A final portal is designed to be viewed from the previously mentioned U-shaped passageway. A polished chrome cone embedded within the wall extends beyond the architecture through a funnel-shaped form blown in Venetian glass by master craftsman Leonardo Cimolin. A small mirror then refracts the view into the exhibition space of the Arsenale.
Referred to by Wardle as “the Venetian Portal”, this viewpoint has an opposite function to the others. Whereas they are concerned with the translation of the “somewhere other” of the southern hemisphere this vantage underlines our perception of the architectural pavilion space. The two are conceived to work in tandem, each underlining – but also questioning – the other.

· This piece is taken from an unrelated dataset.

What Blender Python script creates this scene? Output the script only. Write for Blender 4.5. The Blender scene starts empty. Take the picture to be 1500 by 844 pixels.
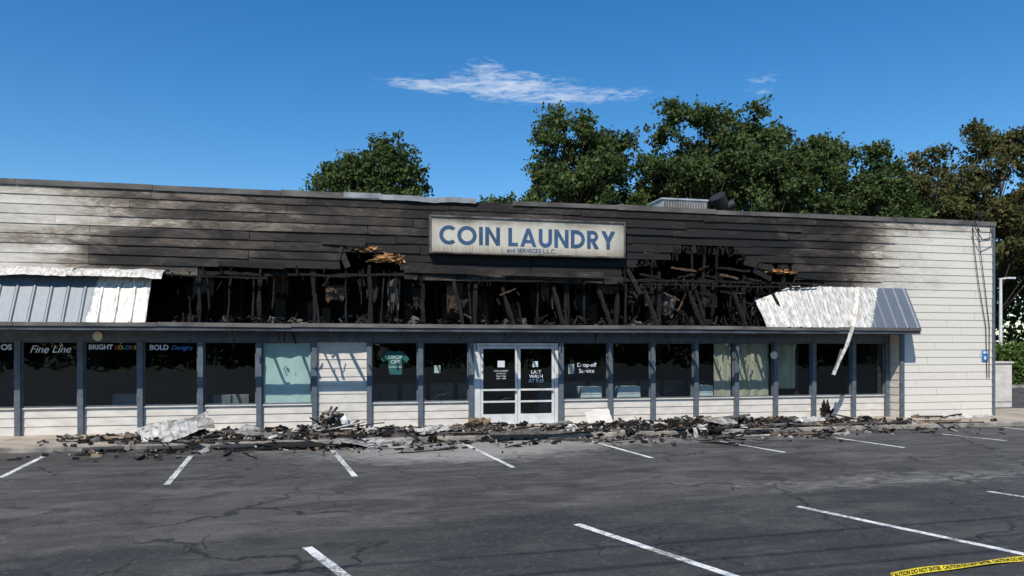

“An instrument is created to see what otherwise cannot be seen. This recasts portals, thresholds and edges as ‘free spaces’ that give visitors a vantage point to experiences beyond their immediate physical space, to Somewhere Other”
John Wardle
Curated by Yvonne Farrell and Shelley McNamara, the 2018 Venice Architecture Biennale, Freespace, runs from 26 May to 25 November.
To accompany the exhibition, John Wardle Architects has commissioned a 152-page monograph, Somewhere Other: John Wardle Architects, by Uro Publications. The book features essays from John Wardle; Rory Hyde, curator of contemporary architecture and urbanism at the Victoria and Albert Museum; and Max Delany, artistic director and CEO of the Australian Centre for Contemporary Art.